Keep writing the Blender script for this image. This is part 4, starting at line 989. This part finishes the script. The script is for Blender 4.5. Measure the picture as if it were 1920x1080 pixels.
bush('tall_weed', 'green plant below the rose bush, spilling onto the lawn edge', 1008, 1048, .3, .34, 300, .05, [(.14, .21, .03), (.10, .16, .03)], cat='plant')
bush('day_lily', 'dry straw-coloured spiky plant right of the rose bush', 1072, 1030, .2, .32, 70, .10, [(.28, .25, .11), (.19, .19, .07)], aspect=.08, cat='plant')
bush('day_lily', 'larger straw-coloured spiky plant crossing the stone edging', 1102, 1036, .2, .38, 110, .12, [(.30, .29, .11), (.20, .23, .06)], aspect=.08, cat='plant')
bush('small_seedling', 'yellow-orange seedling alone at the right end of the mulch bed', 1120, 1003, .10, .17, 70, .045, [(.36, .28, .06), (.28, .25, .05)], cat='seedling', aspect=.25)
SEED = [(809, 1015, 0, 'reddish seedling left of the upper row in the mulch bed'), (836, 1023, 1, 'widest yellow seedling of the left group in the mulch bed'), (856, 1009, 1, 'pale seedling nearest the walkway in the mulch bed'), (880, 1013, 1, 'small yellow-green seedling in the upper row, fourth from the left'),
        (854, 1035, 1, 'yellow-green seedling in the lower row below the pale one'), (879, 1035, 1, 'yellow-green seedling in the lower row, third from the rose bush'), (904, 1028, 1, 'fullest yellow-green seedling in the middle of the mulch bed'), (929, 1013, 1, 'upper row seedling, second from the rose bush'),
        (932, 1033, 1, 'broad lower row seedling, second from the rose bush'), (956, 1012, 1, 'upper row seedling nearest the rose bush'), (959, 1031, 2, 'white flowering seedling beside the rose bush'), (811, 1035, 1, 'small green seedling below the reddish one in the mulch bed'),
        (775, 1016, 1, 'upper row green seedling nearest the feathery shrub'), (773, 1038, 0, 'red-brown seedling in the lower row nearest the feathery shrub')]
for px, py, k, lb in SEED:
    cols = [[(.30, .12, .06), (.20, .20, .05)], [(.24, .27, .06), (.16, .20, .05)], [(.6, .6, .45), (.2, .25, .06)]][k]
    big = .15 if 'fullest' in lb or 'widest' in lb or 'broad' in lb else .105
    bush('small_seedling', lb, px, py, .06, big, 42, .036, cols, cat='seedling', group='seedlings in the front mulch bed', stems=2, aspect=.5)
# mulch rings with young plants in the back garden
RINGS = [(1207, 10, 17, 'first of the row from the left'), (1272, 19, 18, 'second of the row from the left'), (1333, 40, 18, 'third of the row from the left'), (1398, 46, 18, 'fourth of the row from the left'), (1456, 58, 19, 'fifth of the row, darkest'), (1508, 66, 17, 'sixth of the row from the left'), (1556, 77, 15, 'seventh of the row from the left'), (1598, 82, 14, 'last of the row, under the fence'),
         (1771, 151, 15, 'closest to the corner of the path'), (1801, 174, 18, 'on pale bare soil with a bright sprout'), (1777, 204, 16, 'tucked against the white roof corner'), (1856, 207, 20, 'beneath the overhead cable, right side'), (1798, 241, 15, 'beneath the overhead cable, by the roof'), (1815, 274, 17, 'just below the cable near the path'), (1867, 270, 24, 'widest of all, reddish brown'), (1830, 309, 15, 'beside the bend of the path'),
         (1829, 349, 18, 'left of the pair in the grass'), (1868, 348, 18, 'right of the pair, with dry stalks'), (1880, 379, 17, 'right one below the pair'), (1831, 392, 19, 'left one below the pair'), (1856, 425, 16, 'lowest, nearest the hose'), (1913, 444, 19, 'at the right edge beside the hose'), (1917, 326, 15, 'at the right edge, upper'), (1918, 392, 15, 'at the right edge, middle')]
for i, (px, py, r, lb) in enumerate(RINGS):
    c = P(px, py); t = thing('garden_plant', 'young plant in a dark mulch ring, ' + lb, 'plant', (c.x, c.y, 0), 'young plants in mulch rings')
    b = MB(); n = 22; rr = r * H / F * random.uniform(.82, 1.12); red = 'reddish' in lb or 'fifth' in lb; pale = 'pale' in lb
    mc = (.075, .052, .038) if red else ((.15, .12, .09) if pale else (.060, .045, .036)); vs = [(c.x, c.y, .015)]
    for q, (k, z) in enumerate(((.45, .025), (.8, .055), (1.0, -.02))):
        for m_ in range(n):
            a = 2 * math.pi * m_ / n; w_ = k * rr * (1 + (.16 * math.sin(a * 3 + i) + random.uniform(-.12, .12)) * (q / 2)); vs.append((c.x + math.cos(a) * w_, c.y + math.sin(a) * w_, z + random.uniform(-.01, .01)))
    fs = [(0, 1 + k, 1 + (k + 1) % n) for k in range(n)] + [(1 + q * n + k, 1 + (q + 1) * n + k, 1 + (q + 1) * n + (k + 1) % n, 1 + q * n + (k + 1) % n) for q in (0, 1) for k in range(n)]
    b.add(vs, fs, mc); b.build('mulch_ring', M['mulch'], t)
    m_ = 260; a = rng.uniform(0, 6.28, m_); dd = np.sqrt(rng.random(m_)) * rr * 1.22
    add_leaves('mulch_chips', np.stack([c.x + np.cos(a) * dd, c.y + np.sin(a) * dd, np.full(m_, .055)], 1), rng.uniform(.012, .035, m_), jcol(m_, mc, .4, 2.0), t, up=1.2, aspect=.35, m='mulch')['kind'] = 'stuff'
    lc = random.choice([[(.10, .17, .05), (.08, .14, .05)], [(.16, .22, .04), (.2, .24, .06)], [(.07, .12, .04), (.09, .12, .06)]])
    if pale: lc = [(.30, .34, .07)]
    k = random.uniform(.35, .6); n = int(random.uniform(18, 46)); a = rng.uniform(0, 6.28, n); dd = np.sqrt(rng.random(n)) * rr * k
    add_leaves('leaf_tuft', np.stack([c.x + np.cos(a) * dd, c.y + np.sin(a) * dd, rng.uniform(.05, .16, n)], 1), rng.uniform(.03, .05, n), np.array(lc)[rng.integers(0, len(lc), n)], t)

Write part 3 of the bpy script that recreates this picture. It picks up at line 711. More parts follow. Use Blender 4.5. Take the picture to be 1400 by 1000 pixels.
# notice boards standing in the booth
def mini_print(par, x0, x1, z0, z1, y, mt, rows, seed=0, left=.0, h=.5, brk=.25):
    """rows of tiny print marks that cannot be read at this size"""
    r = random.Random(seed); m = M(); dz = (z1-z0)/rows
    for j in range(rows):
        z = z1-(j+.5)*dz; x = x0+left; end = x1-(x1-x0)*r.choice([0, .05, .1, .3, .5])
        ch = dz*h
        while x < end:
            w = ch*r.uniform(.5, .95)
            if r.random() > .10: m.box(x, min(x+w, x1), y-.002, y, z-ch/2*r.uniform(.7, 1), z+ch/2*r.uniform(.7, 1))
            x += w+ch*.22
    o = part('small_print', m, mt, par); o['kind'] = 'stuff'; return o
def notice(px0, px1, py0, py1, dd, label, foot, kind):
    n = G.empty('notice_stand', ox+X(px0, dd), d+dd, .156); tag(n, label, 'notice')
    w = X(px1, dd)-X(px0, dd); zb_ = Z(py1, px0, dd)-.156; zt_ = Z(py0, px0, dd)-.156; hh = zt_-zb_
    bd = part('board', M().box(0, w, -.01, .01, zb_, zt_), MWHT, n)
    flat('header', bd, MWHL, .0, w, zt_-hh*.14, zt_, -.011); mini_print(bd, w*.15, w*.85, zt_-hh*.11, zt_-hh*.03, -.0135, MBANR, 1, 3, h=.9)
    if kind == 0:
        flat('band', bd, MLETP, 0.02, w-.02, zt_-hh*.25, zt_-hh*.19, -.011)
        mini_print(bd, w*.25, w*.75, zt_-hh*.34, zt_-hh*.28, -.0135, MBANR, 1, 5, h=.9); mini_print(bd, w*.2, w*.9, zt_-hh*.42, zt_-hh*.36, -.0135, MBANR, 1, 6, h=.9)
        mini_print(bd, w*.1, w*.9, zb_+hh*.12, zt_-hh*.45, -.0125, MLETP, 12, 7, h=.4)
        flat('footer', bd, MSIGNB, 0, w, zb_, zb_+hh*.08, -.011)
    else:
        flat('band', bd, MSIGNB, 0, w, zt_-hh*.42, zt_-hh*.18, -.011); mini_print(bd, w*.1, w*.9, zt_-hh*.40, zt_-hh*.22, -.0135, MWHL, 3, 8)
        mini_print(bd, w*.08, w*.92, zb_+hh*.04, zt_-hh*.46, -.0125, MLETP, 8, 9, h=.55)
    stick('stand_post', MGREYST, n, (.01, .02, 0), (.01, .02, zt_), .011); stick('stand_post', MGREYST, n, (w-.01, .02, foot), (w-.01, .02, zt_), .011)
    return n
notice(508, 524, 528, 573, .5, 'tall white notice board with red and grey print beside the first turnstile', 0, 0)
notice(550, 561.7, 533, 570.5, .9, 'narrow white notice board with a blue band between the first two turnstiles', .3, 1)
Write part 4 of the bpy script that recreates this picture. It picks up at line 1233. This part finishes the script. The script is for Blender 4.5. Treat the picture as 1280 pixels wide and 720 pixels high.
--
Show the lines of the data that hold the word "recreates".

REPLY ::
Write part 3 of the bpy script that recreates this picture. It picks up at line 711. More parts follow. Use Blender 4.5. Take the picture to be 1400 by 1000 pixels.
Write part 4 of the bpy script that recreates this picture. It picks up at line 1233. This part finishes the script. The script is for Blender 4.5. Treat the picture as 1280 pixels wide and 720 pixels high.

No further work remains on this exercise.